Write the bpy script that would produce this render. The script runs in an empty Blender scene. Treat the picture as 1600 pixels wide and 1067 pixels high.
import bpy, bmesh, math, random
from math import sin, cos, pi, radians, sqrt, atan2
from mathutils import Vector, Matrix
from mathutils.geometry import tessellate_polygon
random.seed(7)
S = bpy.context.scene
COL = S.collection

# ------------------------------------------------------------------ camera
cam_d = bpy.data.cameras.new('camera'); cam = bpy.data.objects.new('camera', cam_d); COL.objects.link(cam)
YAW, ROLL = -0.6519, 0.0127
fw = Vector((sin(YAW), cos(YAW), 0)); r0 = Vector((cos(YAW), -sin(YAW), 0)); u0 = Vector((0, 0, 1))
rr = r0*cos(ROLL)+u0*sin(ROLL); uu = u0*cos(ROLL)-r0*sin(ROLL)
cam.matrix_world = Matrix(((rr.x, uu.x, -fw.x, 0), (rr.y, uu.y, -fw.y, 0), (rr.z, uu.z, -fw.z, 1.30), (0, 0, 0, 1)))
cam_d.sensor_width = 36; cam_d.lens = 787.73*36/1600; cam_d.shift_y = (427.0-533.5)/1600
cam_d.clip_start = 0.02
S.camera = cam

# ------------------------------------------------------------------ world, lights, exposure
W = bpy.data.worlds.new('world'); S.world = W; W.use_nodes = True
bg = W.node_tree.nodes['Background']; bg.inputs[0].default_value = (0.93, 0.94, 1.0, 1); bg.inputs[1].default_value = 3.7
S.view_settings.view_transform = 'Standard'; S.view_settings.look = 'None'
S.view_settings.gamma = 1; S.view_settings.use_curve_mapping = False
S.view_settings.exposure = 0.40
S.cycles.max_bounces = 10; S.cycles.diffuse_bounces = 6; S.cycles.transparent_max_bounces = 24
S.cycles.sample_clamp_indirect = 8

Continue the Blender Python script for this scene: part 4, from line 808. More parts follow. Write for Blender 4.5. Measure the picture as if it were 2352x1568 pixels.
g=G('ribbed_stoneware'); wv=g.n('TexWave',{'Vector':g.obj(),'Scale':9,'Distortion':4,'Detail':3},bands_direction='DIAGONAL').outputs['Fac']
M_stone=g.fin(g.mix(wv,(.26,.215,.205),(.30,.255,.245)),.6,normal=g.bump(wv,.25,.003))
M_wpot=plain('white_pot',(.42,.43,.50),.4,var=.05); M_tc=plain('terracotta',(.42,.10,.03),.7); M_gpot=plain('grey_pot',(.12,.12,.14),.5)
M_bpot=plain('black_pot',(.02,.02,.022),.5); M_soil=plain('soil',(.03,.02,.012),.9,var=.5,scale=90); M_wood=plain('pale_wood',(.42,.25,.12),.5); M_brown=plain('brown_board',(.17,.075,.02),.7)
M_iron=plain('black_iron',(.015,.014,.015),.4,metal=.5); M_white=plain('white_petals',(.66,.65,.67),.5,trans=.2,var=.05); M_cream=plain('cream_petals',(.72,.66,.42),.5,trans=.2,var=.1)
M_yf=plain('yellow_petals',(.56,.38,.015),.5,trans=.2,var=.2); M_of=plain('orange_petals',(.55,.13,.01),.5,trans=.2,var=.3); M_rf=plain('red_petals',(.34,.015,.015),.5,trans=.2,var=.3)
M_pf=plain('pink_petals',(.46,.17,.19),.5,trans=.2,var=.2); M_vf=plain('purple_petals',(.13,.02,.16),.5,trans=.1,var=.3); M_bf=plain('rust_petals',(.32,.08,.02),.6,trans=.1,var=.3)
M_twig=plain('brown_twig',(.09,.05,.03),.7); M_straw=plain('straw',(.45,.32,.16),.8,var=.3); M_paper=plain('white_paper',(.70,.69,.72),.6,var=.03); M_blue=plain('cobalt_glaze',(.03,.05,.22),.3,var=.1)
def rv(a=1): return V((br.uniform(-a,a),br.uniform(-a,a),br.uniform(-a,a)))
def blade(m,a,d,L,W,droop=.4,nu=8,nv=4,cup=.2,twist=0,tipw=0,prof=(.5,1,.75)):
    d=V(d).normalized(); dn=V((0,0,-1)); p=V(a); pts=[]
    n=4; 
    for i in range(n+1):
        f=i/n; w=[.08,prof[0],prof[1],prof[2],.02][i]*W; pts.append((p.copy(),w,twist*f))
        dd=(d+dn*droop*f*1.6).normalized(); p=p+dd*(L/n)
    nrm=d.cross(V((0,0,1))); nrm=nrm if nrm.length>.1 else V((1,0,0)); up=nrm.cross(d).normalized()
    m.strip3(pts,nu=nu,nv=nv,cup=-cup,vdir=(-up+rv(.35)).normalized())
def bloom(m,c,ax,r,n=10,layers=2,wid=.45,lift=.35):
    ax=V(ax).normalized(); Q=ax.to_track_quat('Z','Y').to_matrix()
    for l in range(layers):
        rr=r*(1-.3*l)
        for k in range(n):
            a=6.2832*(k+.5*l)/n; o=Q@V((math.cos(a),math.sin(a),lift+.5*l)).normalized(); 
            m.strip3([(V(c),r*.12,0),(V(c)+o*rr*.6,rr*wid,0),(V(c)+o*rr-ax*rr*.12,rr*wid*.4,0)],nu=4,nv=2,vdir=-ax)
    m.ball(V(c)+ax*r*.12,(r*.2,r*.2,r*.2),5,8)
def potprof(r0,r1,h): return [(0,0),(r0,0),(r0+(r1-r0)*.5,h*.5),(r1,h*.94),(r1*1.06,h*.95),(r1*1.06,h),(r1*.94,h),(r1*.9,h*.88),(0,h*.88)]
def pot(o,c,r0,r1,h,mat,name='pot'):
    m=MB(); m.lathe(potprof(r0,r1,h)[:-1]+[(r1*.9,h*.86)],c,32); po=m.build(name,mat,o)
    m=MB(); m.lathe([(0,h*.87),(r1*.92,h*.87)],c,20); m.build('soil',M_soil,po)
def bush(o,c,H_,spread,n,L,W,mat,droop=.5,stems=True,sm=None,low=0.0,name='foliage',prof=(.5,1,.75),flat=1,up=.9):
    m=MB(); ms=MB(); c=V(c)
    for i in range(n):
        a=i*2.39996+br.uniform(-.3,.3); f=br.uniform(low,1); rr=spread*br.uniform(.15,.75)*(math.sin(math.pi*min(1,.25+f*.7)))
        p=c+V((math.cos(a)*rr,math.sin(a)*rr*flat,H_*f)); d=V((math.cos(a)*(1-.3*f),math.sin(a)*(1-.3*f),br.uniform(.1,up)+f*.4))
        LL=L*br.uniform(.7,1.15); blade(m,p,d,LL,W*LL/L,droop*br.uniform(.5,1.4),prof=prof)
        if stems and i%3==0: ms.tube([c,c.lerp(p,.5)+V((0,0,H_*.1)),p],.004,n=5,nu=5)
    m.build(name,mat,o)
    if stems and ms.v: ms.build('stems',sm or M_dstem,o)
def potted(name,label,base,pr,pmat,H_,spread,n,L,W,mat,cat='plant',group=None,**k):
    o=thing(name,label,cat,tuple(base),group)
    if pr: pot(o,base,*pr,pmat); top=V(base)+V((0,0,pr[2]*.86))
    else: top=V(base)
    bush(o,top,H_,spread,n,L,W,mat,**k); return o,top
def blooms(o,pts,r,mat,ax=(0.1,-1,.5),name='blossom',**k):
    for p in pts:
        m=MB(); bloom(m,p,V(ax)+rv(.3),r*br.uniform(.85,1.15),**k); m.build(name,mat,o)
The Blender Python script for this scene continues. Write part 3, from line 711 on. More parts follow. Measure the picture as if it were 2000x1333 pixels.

= GOAL =
Repeat every entry word for word.

= TASK SOLUTION =
Write the bpy script that would produce this render. The script runs in an empty Blender scene. Treat the picture as 1600 pixels wide and 1067 pixels high.
import bpy, bmesh, math, random
from math import sin, cos, pi, radians, sqrt, atan2
from mathutils import Vector, Matrix
from mathutils.geometry import tessellate_polygon
random.seed(7)
S = bpy.context.scene
COL = S.collection

# ------------------------------------------------------------------ camera
cam_d = bpy.data.cameras.new('camera'); cam = bpy.data.objects.new('camera', cam_d); COL.objects.link(cam)
YAW, ROLL = -0.6519, 0.0127
fw = Vector((sin(YAW), cos(YAW), 0)); r0 = Vector((cos(YAW), -sin(YAW), 0)); u0 = Vector((0, 0, 1))
rr = r0*cos(ROLL)+u0*sin(ROLL); uu = u0*cos(ROLL)-r0*sin(ROLL)
cam.matrix_world = Matrix(((rr.x, uu.x, -fw.x, 0), (rr.y, uu.y, -fw.y, 0), (rr.z, uu.z, -fw.z, 1.30), (0, 0, 0, 1)))
cam_d.sensor_width = 36; cam_d.lens = 787.73*36/1600; cam_d.shift_y = (427.0-533.5)/1600
cam_d.clip_start = 0.02
S.camera = cam

# ------------------------------------------------------------------ world, lights, exposure
W = bpy.data.worlds.new('world'); S.world = W; W.use_nodes = True
bg = W.node_tree.nodes['Background']; bg.inputs[0].default_value = (0.93, 0.94, 1.0, 1); bg.inputs[1].default_value = 3.7
S.view_settings.view_transform = 'Standard'; S.view_settings.look = 'None'
S.view_settings.gamma = 1; S.view_settings.use_curve_mapping = False
S.view_settings.exposure = 0.40
S.cycles.max_bounces = 10; S.cycles.diffuse_bounces = 6; S.cycles.transparent_max_bounces = 24
S.cycles.sample_clamp_indirect = 8

Continue the Blender Python script for this scene: part 4, from line 808. More parts follow. Write for Blender 4.5. Measure the picture as if it were 2352x1568 pixels.
g=G('ribbed_stoneware'); wv=g.n('TexWave',{'Vector':g.obj(),'Scale':9,'Distortion':4,'Detail':3},bands_direction='DIAGONAL').outputs['Fac']
M_stone=g.fin(g.mix(wv,(.26,.215,.205),(.30,.255,.245)),.6,normal=g.bump(wv,.25,.003))
M_wpot=plain('white_pot',(.42,.43,.50),.4,var=.05); M_tc=plain('terracotta',(.42,.10,.03),.7); M_gpot=plain('grey_pot',(.12,.12,.14),.5)
M_bpot=plain('black_pot',(.02,.02,.022),.5); M_soil=plain('soil',(.03,.02,.012),.9,var=.5,scale=90); M_wood=plain('pale_wood',(.42,.25,.12),.5); M_brown=plain('brown_board',(.17,.075,.02),.7)
M_iron=plain('black_iron',(.015,.014,.015),.4,metal=.5); M_white=plain('white_petals',(.66,.65,.67),.5,trans=.2,var=.05); M_cream=plain('cream_petals',(.72,.66,.42),.5,trans=.2,var=.1)
M_yf=plain('yellow_petals',(.56,.38,.015),.5,trans=.2,var=.2); M_of=plain('orange_petals',(.55,.13,.01),.5,trans=.2,var=.3); M_rf=plain('red_petals',(.34,.015,.015),.5,trans=.2,var=.3)
M_pf=plain('pink_petals',(.46,.17,.19),.5,trans=.2,var=.2); M_vf=plain('purple_petals',(.13,.02,.16),.5,trans=.1,var=.3); M_bf=plain('rust_petals',(.32,.08,.02),.6,trans=.1,var=.3)
M_twig=plain('brown_twig',(.09,.05,.03),.7); M_straw=plain('straw',(.45,.32,.16),.8,var=.3); M_paper=plain('white_paper',(.70,.69,.72),.6,var=.03); M_blue=plain('cobalt_glaze',(.03,.05,.22),.3,var=.1)
def rv(a=1): return V((br.uniform(-a,a),br.uniform(-a,a),br.uniform(-a,a)))
def blade(m,a,d,L,W,droop=.4,nu=8,nv=4,cup=.2,twist=0,tipw=0,prof=(.5,1,.75)):
    d=V(d).normalized(); dn=V((0,0,-1)); p=V(a); pts=[]
    n=4; 
    for i in range(n+1):
        f=i/n; w=[.08,prof[0],prof[1],prof[2],.02][i]*W; pts.append((p.copy(),w,twist*f))
        dd=(d+dn*droop*f*1.6).normalized(); p=p+dd*(L/n)
    nrm=d.cross(V((0,0,1))); nrm=nrm if nrm.length>.1 else V((1,0,0)); up=nrm.cross(d).normalized()
    m.strip3(pts,nu=nu,nv=nv,cup=-cup,vdir=(-up+rv(.35)).normalized())
def bloom(m,c,ax,r,n=10,layers=2,wid=.45,lift=.35):
    ax=V(ax).normalized(); Q=ax.to_track_quat('Z','Y').to_matrix()
    for l in range(layers):
        rr=r*(1-.3*l)
        for k in range(n):
            a=6.2832*(k+.5*l)/n; o=Q@V((math.cos(a),math.sin(a),lift+.5*l)).normalized(); 
            m.strip3([(V(c),r*.12,0),(V(c)+o*rr*.6,rr*wid,0),(V(c)+o*rr-ax*rr*.12,rr*wid*.4,0)],nu=4,nv=2,vdir=-ax)
    m.ball(V(c)+ax*r*.12,(r*.2,r*.2,r*.2),5,8)
def potprof(r0,r1,h): return [(0,0),(r0,0),(r0+(r1-r0)*.5,h*.5),(r1,h*.94),(r1*1.06,h*.95),(r1*1.06,h),(r1*.94,h),(r1*.9,h*.88),(0,h*.88)]
def pot(o,c,r0,r1,h,mat,name='pot'):
    m=MB(); m.lathe(potprof(r0,r1,h)[:-1]+[(r1*.9,h*.86)],c,32); po=m.build(name,mat,o)
    m=MB(); m.lathe([(0,h*.87),(r1*.92,h*.87)],c,20); m.build('soil',M_soil,po)
def bush(o,c,H_,spread,n,L,W,mat,droop=.5,stems=True,sm=None,low=0.0,name='foliage',prof=(.5,1,.75),flat=1,up=.9):
    m=MB(); ms=MB(); c=V(c)
    for i in range(n):
        a=i*2.39996+br.uniform(-.3,.3); f=br.uniform(low,1); rr=spread*br.uniform(.15,.75)*(math.sin(math.pi*min(1,.25+f*.7)))
        p=c+V((math.cos(a)*rr,math.sin(a)*rr*flat,H_*f)); d=V((math.cos(a)*(1-.3*f),math.sin(a)*(1-.3*f),br.uniform(.1,up)+f*.4))
        LL=L*br.uniform(.7,1.15); blade(m,p,d,LL,W*LL/L,droop*br.uniform(.5,1.4),prof=prof)
        if stems and i%3==0: ms.tube([c,c.lerp(p,.5)+V((0,0,H_*.1)),p],.004,n=5,nu=5)
    m.build(name,mat,o)
    if stems and ms.v: ms.build('stems',sm or M_dstem,o)
def potted(name,label,base,pr,pmat,H_,spread,n,L,W,mat,cat='plant',group=None,**k):
    o=thing(name,label,cat,tuple(base),group)
    if pr: pot(o,base,*pr,pmat); top=V(base)+V((0,0,pr[2]*.86))
    else: top=V(base)
    bush(o,top,H_,spread,n,L,W,mat,**k); return o,top
def blooms(o,pts,r,mat,ax=(0.1,-1,.5),name='blossom',**k):
    for p in pts:
        m=MB(); bloom(m,p,V(ax)+rv(.3),r*br.uniform(.85,1.15),**k); m.build(name,mat,o)
The Blender Python script for this scene continues. Write part 3, from line 711 on. More parts follow. Measure the picture as if it were 2000x1333 pixels.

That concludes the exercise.